**WRITTEN TASK:** Set down word for word each line from the start of the listing through the line that contains "struct(mb.build('ceiling_beam', 'steel_black', bev=.002))", both included.
· · · · ·
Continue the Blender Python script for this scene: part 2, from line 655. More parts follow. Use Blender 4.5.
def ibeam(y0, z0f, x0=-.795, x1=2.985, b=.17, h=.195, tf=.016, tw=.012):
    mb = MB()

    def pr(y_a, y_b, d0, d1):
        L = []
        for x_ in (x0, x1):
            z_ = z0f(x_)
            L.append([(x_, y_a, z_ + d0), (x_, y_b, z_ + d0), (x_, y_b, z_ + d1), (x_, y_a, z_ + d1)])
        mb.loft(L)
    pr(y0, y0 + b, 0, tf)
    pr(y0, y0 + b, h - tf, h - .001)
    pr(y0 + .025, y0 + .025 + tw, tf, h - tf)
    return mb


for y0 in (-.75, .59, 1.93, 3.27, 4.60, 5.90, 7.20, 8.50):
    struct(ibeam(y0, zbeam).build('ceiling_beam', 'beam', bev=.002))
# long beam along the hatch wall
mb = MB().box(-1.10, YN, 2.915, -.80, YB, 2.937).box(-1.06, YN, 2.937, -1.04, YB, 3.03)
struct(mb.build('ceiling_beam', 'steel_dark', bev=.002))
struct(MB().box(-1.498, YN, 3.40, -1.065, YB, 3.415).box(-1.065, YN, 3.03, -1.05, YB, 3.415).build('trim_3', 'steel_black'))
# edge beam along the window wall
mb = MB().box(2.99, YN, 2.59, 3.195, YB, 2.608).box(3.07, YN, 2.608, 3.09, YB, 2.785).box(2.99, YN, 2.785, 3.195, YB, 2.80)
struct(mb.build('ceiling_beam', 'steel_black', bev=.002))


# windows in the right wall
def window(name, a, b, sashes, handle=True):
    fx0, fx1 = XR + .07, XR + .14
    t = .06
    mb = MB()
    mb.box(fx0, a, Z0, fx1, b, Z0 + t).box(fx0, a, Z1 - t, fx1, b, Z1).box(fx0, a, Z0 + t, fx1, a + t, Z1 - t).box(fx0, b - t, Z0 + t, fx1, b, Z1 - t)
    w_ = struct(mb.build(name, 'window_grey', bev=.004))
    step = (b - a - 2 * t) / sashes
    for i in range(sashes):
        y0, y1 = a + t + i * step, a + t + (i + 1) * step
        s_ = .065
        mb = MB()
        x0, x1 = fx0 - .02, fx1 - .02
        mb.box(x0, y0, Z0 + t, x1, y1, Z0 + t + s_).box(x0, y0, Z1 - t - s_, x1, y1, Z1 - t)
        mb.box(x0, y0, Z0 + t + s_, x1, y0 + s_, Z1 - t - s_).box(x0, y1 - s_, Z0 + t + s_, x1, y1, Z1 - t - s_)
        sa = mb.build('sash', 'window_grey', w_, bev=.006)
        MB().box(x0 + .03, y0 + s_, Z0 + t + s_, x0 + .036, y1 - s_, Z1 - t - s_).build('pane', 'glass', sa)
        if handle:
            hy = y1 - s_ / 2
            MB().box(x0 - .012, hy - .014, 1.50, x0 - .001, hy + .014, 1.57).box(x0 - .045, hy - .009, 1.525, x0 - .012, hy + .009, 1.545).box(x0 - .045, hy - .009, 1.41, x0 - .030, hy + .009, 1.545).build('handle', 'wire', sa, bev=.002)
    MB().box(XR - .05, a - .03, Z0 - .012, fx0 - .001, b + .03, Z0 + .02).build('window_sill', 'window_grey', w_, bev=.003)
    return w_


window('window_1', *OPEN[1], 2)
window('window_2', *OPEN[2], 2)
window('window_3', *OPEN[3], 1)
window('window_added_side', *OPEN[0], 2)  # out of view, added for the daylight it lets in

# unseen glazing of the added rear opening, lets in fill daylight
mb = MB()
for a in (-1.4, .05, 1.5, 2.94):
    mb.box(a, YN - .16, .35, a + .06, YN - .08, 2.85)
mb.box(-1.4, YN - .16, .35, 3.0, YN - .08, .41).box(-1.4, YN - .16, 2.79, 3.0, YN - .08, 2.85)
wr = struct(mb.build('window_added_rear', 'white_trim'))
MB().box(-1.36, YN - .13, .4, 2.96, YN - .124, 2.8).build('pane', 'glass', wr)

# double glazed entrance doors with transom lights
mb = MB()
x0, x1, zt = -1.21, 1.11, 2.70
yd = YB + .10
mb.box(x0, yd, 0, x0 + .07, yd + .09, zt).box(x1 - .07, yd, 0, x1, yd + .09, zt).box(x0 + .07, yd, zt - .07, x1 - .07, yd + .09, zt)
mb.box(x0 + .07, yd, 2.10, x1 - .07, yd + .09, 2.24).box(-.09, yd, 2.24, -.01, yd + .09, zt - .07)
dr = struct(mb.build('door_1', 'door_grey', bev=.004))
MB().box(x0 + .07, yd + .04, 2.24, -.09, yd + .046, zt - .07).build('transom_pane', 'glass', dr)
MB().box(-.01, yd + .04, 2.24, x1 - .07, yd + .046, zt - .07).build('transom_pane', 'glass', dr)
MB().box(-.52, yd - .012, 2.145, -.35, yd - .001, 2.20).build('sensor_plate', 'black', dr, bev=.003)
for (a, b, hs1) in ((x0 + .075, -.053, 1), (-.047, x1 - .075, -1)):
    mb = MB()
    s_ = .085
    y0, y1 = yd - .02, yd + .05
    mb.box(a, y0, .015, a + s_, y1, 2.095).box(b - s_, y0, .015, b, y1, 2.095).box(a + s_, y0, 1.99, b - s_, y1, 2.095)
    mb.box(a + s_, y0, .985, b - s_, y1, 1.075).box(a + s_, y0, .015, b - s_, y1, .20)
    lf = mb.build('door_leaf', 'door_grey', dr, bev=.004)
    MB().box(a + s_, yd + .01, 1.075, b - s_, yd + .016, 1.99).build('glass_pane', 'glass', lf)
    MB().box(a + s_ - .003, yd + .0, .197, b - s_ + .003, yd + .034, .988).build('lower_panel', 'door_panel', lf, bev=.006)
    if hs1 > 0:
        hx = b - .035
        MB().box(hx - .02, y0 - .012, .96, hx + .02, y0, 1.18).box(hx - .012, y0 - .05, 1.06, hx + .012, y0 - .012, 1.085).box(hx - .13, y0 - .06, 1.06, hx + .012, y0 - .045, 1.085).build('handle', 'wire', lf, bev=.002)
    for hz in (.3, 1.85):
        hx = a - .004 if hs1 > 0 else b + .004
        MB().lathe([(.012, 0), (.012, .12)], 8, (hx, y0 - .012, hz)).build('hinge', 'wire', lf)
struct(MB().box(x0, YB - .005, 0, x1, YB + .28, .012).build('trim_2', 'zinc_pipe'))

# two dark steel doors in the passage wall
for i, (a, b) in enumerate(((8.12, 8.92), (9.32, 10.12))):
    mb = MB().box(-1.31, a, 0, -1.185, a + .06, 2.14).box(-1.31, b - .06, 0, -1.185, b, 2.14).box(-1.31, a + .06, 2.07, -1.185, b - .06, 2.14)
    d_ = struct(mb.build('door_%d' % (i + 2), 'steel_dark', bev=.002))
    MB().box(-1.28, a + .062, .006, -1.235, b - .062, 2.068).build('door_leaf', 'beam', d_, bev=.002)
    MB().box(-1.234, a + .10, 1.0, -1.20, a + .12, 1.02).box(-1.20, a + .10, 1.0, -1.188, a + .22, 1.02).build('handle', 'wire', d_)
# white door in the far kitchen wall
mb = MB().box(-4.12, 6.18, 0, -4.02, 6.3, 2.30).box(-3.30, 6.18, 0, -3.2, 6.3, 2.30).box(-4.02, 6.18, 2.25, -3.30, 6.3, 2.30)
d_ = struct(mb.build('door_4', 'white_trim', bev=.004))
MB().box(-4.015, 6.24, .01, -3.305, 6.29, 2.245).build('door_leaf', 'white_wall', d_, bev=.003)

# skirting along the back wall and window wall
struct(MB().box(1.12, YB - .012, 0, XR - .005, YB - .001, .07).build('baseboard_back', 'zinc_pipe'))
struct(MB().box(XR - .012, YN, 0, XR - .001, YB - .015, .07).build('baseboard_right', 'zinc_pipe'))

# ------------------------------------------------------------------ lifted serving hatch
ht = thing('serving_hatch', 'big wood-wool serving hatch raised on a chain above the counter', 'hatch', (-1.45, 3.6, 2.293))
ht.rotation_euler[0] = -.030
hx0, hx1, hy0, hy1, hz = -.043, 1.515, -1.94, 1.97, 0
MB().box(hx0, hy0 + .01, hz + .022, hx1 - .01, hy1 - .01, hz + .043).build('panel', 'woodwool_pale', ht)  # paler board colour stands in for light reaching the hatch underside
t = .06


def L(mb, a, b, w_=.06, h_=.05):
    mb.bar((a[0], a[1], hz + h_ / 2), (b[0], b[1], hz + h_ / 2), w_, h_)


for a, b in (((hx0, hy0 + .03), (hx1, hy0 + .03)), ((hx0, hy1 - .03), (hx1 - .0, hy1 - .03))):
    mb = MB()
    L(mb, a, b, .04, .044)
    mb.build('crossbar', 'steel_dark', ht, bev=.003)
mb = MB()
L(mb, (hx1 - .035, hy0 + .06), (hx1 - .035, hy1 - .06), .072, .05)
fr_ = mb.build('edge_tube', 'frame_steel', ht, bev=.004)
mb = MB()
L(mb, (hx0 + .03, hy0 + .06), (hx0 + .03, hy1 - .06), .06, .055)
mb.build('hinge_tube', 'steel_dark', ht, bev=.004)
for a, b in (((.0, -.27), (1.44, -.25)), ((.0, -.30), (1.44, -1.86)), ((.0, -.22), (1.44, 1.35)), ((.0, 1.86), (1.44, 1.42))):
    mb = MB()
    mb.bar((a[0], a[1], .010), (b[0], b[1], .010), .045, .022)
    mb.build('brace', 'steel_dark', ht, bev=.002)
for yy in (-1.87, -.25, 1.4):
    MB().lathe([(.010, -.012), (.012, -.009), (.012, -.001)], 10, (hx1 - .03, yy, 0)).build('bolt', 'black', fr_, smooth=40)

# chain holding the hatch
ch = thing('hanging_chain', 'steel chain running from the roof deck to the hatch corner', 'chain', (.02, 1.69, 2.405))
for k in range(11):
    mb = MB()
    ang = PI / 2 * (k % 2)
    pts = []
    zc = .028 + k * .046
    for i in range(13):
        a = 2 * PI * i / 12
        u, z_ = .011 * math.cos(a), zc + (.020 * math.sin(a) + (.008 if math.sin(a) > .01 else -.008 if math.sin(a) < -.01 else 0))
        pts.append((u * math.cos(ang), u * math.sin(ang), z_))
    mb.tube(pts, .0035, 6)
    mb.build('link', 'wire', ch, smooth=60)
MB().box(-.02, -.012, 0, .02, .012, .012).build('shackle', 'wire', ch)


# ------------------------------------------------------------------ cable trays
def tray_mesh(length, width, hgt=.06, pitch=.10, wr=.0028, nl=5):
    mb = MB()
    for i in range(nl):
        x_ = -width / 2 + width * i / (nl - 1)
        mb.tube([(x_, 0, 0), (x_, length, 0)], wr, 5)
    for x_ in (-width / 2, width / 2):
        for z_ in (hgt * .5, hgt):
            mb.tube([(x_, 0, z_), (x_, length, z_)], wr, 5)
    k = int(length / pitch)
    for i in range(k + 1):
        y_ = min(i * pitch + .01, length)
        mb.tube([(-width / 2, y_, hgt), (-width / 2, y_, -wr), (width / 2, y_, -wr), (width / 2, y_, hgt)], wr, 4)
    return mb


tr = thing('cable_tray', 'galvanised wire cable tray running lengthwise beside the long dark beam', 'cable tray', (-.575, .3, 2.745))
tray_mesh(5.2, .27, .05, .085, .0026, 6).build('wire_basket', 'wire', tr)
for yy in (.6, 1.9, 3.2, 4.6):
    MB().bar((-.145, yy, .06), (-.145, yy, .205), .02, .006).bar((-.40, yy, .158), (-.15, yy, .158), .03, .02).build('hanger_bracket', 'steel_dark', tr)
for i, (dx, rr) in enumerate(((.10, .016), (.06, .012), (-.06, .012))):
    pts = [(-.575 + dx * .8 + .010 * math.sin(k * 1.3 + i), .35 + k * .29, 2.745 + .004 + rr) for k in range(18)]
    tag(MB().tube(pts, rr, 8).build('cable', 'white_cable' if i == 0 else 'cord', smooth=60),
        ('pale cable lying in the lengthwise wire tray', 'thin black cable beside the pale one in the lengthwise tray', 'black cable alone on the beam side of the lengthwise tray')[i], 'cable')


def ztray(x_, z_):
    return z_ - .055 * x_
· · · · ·
**WORKED ANSWER:**
Continue the Blender Python script for this scene: part 2, from line 655. More parts follow. Use Blender 4.5.
def ibeam(y0, z0f, x0=-.795, x1=2.985, b=.17, h=.195, tf=.016, tw=.012):
    mb = MB()

    def pr(y_a, y_b, d0, d1):
        L = []
        for x_ in (x0, x1):
            z_ = z0f(x_)
            L.append([(x_, y_a, z_ + d0), (x_, y_b, z_ + d0), (x_, y_b, z_ + d1), (x_, y_a, z_ + d1)])
        mb.loft(L)
    pr(y0, y0 + b, 0, tf)
    pr(y0, y0 + b, h - tf, h - .001)
    pr(y0 + .025, y0 + .025 + tw, tf, h - tf)
    return mb


for y0 in (-.75, .59, 1.93, 3.27, 4.60, 5.90, 7.20, 8.50):
    struct(ibeam(y0, zbeam).build('ceiling_beam', 'beam', bev=.002))
# long beam along the hatch wall
mb = MB().box(-1.10, YN, 2.915, -.80, YB, 2.937).box(-1.06, YN, 2.937, -1.04, YB, 3.03)
struct(mb.build('ceiling_beam', 'steel_dark', bev=.002))
struct(MB().box(-1.498, YN, 3.40, -1.065, YB, 3.415).box(-1.065, YN, 3.03, -1.05, YB, 3.415).build('trim_3', 'steel_black'))
# edge beam along the window wall
mb = MB().box(2.99, YN, 2.59, 3.195, YB, 2.608).box(3.07, YN, 2.608, 3.09, YB, 2.785).box(2.99, YN, 2.785, 3.195, YB, 2.80)
struct(mb.build('ceiling_beam', 'steel_black', bev=.002))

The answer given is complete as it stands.